Il est frappant de constater combien est grande la propension de la population interrogée à se résigner. Résignation face à une souffrance permanente. Résignation face à l’injustice communiste qui décima des familles entières, sur simple dénonciation, qui envoya des armées d’enfants dans d’horribles orphelinats dont peu revinrent vivants. Résignation face aux tortures inimaginables contées ici dans les moindres détails. Résignation face à l’inutilité des manifestations qui portèrent Gorbatchev au pouvoir avant de maintenir Eltsine bien mal en point puisque tout ceci a conduit à remplacer un tyran communiste par un nouveau tyran ex-communiste. Résignation aussi quand les voisins et amis d’un jour deviennent une bande de bêtes féroces prêtes à tout pour massacrer au nom d’une religion, d’une idéologie ou tout simplement par cupidité.

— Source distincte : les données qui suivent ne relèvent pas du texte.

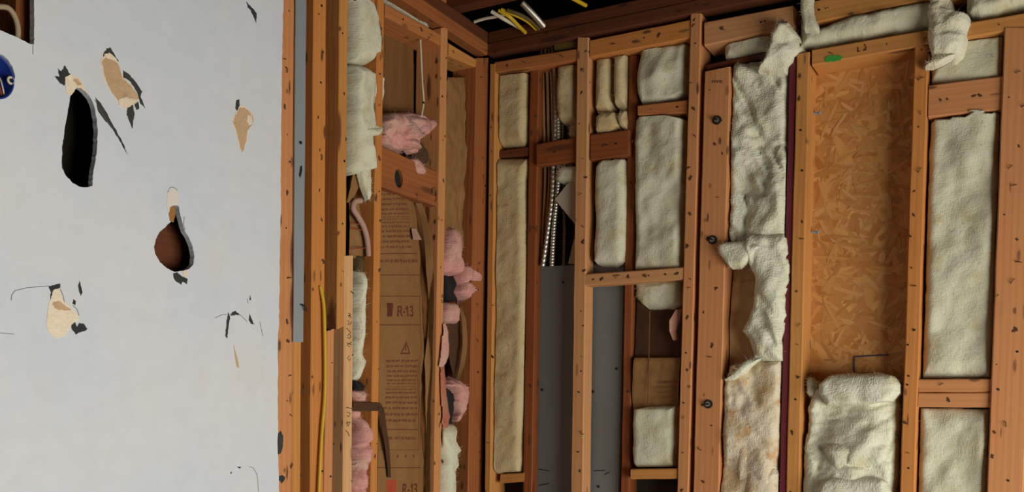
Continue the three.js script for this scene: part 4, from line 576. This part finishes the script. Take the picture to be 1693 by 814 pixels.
{ const t = wool('B', [[594, 1244, 1299], [606, 1206, 1299], [640, 1196, 1298], [720, 1193, 1295], [780, 1190, 1291], [850, 1187, 1287]], { n: 0.006, T: 0.085, jit: 0.006, lump: 0.02, fine: 0.003, fold: 0.006, along: 1 }, M.stained, 'insulation_batt', 'orange stained lower wool next to the bolted post', null); addWool(t, 'B', 'white_lump', [[690, 1225, 1262], [720, 1215, 1268], [770, 1216, 1250], [800, 1222, 1240]], { n: 0.008, T: 0.05, jit: 0.008, lump: 0.014 }, M.stained); addWool(t, 'B', 'white_lump', [[770, 1248, 1280], [785, 1232, 1290], [850, 1228, 1288]], { n: 0.012, T: 0.05, jit: 0.006, lump: 0.014 }, M.stained); }
wool('B', [[34, 1290, 1302], [45, 1279, 1313], [60, 1274, 1321], [78, 1272, 1322], [92, 1266, 1318], [105, 1260, 1312], [122, 1252, 1300]], { n: 0.035, T: 0.08, jit: 0.012, lump: 0.028, fine: 0.01, tear: 1.2 }, M.cream, 'torn_wool', 'shaggy wool clump hanging over the block at the post top', null);
wool('B', [[1196, 70, 96], [1206, 66, 97], [1230, 60, 95], [1260, 52, 92], [1280, 50, 88]], { axis: 'h', n: -0.012, T: 0.06, jit: 0.005 }, M.cream, 'insulation_batt', 'short wool strip above the bolted post', null);
{ const t = wool('B', [[1322, 26, 84], [1335, 44, 83], [1350, 50, 80], [1380, 36, 75], [1430, 24, 66], [1480, 14, 57], [1530, 0, 49], [1575, -10, 40]], { axis: 'h', n: 0.0, T: 0.07, jit: 0.006, lump: 0.022 }, M.batt, 'insulation_batt', 'long white wool roll lying on the header', null); addWool(t, 'B', 'upright_strip', [[-20, 1322, 1347], [0, 1322, 1345], [20, 1322, 1344], [52, 1328, 1352]], { n: 0.034, T: 0.026, jit: 0.005, lump: 0.006 }, M.batt); }
{ const t = wool('B', [[-16, 1532, 1570], [0, 1534, 1564], [14, 1532, 1561], [24, 1531, 1600], [40, 1531, 1602], [60, 1532, 1598], [76, 1533, 1594], [90, 1537, 1587], [98, 1546, 1580]], { n: 0.05, T: 0.07, jit: 0.006, lump: 0.022, fold: 0.01 }, M.cream, 'torn_wool', 'white wool drape hanging over the header by the right post', null); addWool(t, 'B', 'torn_tip', [[88, 1545, 1582], [98, 1538, 1572], [106, 1530, 1556], [112, 1527, 1540]], { n: 0.04, T: 0.03, jit: 0.004 }, M.cream); }
wool('B', [[1596, -16, 24], [1606, -16, 32], [1620, -16, 33], [1650, -18, 27], [1680, -20, 18], [1720, -24, 8]], { axis: 'h', n: 0.0, T: 0.07, jit: 0.008, lump: 0.024 }, M.batt, 'insulation_batt', 'wool tucked above the header at the top right corner', null);
wool('B', [[60, 1630, 1663], [72, 1575, 1662], [95, 1538, 1661], [142, 1536, 1659]], { n: -0.014, T: 0.07, jit: 0.003 }, M.batt, 'insulation_batt', 'small white batt above the tall reddish block', null);
wool('B', [[182, 1600, 1657], [190, 1536, 1657], [300, 1532, 1653], [500, 1527, 1647], [600, 1522, 1643], [628, 1521, 1641]], { n: -0.014, T: 0.07, jit: 0.003, lump: 0.014 }, M.batt, 'insulation_batt', 'large clean white batt between the reddish blocks', null);
wool('B', [[670, 1519, 1640], [700, 1518, 1639], [740, 1517, 1637], [850, 1514, 1633]], { n: -0.014, T: 0.07, jit: 0.003, lump: 0.016 }, M.batt, 'insulation_batt', 'white batt under the two stacked blocks', null);
// crumpled batt in front of the strand board
{ const t = wool('B', [[628, 1368, 1474], [645, 1346, 1486], [680, 1333, 1488], [720, 1331, 1486], [770, 1327, 1484], [850, 1322, 1480]], { n: -0.004, T: 0.075, jit: 0.005, lump: 0.026, fold: 0.01 }, M.heap, 'crumpled_batt', 'crumpled white batt slumped against the strand board', null);
  addWool(t, 'B', 'top_fold', [[616, 1400, 1452], [622, 1368, 1478], [636, 1352, 1489], [650, 1352, 1490], [664, 1362, 1476], [672, 1366, 1410]], { n: 0.024, T: 0.06, jit: 0.004, lump: 0.016 }, M.heap);
  addWool(t, 'B', 'side_tuft', [[624, 1334, 1343], [636, 1331, 1352], [650, 1332, 1350], [658, 1338, 1346]], { n: -0.012, T: 0.04, jit: 0.003 }, M.heap);
  addWool(t, 'B', 'lower_fold', [[786, 1385, 1440], [796, 1360, 1466], [812, 1348, 1472], [850, 1346, 1476]], { n: 0.035, T: 0.06, jit: 0.004, lump: 0.012 }, M.heap);
  addWool(t, 'B', 'middle_fold', [[730, 1380, 1430], [744, 1362, 1462], [770, 1372, 1452], [786, 1400, 1432]], { n: 0.014, T: 0.06, jit: 0.009, lump: 0.022 }, M.heap); }

settle();
renderer.render(scene, camera);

Oui, la fin de l’homme rouge, regretté par certains honni par la plupart, a sonné. Définitivement. Mais rien n’est venu la remplacer si ce n’est un monde aussi brutal mais d’une brutalité différente, un monde où l’alcoolisme sert de refuge, un monde où la foi en une société démocratique et transparente fut une illusion vite étouffée. Un monde où une autre résignation serait de croire qu’il faut un ogre pour gouverner un immense empire.

C’est tout cela que relatent celles et ceux que Svetlana Alexievitch a interrogés sans relâche aux quatre coins de la Russie et des années durant. A ce titre, un immense témoignage quant au désarroi et à la désillusion d’une population. Deux ferments rarement positivement générateurs et nous devrions nous en souvenir.